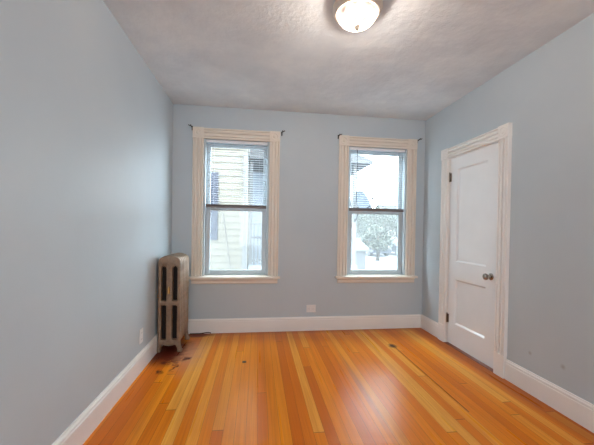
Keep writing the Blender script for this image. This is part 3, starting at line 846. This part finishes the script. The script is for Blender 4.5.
def build_car(x, y, rz, paint, label):
    r = empty('car', (0, 0, 0), label, 'car', 'cars in the parking lot')
    side = [(-2.1, 0.32), (-2.15, 0.62), (-1.9, 0.86), (-0.95, 0.95), (-0.45, 1.42), (0.85, 1.44), (1.55, 0.98), (2.05, 0.90), (2.12, 0.40), (2.05, 0.30)]
    bm = bm_new(); prism(bm, side, 0, -0.85, 0.85)
    obj('body', bm, paint, r, bevel=0.07, segs=3)
    bm = bm_new(); prism(bm, [(-0.80, 0.98), (-0.42, 1.36), (0.80, 1.38), (1.36, 1.00)], 0, -0.865, 0.865)
    obj('side_windows', bm, M['carglass'], r)
    for s, q in ((-1, [(-0.99, 0.97), (-0.50, 1.41)]), (1, [(1.56, 1.0), (0.88, 1.43)])):
        bm = bm_new(); (a, b), (c, d) = q
        v = [bm.verts.new(p) for p in ((-0.72, a+s*0.02, b+0.02), (0.72, a+s*0.02, b+0.02), (0.66, c+s*0.02, d+0.0), (-0.66, c+s*0.02, d+0.0))]
        v2 = [bm.verts.new(w.co-Vector((0, s*0.06, 0.02))) for w in v]
        bm.faces.new(v); bm.faces.new(v2[::-1])
        for k in range(4): bm.faces.new((v[k], v[(k+1) % 4], v2[(k+1) % 4], v2[k]))
        obj('windshield' if s < 0 else 'rear_window', bm, M['carglass'], r)
    for sx in (-1, 1):
        for sy in (-1.32, 1.32):
            bm = bm_new(); lathe(bm, [(0, -0.1), (0.20, -0.1), (0.31, -0.09), (0.32, 0), (0.31, 0.09), (0.20, 0.1), (0, 0.1)], (sx*0.78, sy, 0.32), (1,0,0), 20)
            obj('wheel', bm, M['tyre'], r, smooth=True)
        bm = bm_new(); box(bm, sx*0.62-0.13, sx*0.62+0.13, -2.16, -2.05, 0.60, 0.74)
        obj('headlight', bm, M['ewhite'], r, bevel=0.02)
    r.location = (x, y, GZ); r.rotation_euler = (0, 0, rz)
build_car(10.0, 26.0, 0.1, M['carA'], 'silver-blue car parked just right of the garage')
build_car(14.6, 31.0, 0.5, M['carB'], 'white car parked slantwise behind the grey car')
build_car(12.6, 26.2, 0.1, M['carC'], 'grey car parked on the right of the silver-blue car')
.....
§ WRITTEN EXERCISE
Repeat the lines above exactly, and keep every picture out.

§ ANSWER TO THE EXERCISE
Keep writing the Blender script for this image. This is part 3, starting at line 846. This part finishes the script. The script is for Blender 4.5.
def build_car(x, y, rz, paint, label):
    r = empty('car', (0, 0, 0), label, 'car', 'cars in the parking lot')
    side = [(-2.1, 0.32), (-2.15, 0.62), (-1.9, 0.86), (-0.95, 0.95), (-0.45, 1.42), (0.85, 1.44), (1.55, 0.98), (2.05, 0.90), (2.12, 0.40), (2.05, 0.30)]
    bm = bm_new(); prism(bm, side, 0, -0.85, 0.85)
    obj('body', bm, paint, r, bevel=0.07, segs=3)
    bm = bm_new(); prism(bm, [(-0.80, 0.98), (-0.42, 1.36), (0.80, 1.38), (1.36, 1.00)], 0, -0.865, 0.865)
    obj('side_windows', bm, M['carglass'], r)
    for s, q in ((-1, [(-0.99, 0.97), (-0.50, 1.41)]), (1, [(1.56, 1.0), (0.88, 1.43)])):
        bm = bm_new(); (a, b), (c, d) = q
        v = [bm.verts.new(p) for p in ((-0.72, a+s*0.02, b+0.02), (0.72, a+s*0.02, b+0.02), (0.66, c+s*0.02, d+0.0), (-0.66, c+s*0.02, d+0.0))]
        v2 = [bm.verts.new(w.co-Vector((0, s*0.06, 0.02))) for w in v]
        bm.faces.new(v); bm.faces.new(v2[::-1])
        for k in range(4): bm.faces.new((v[k], v[(k+1) % 4], v2[(k+1) % 4], v2[k]))
        obj('windshield' if s < 0 else 'rear_window', bm, M['carglass'], r)
    for sx in (-1, 1):
        for sy in (-1.32, 1.32):
            bm = bm_new(); lathe(bm, [(0, -0.1), (0.20, -0.1), (0.31, -0.09), (0.32, 0), (0.31, 0.09), (0.20, 0.1), (0, 0.1)], (sx*0.78, sy, 0.32), (1,0,0), 20)
            obj('wheel', bm, M['tyre'], r, smooth=True)
        bm = bm_new(); box(bm, sx*0.62-0.13, sx*0.62+0.13, -2.16, -2.05, 0.60, 0.74)
        obj('headlight', bm, M['ewhite'], r, bevel=0.02)
    r.location = (x, y, GZ); r.rotation_euler = (0, 0, rz)
build_car(10.0, 26.0, 0.1, M['carA'], 'silver-blue car parked just right of the garage')
build_car(14.6, 31.0, 0.5, M['carB'], 'white car parked slantwise behind the grey car')
build_car(12.6, 26.2, 0.1, M['carC'], 'grey car parked on the right of the silver-blue car')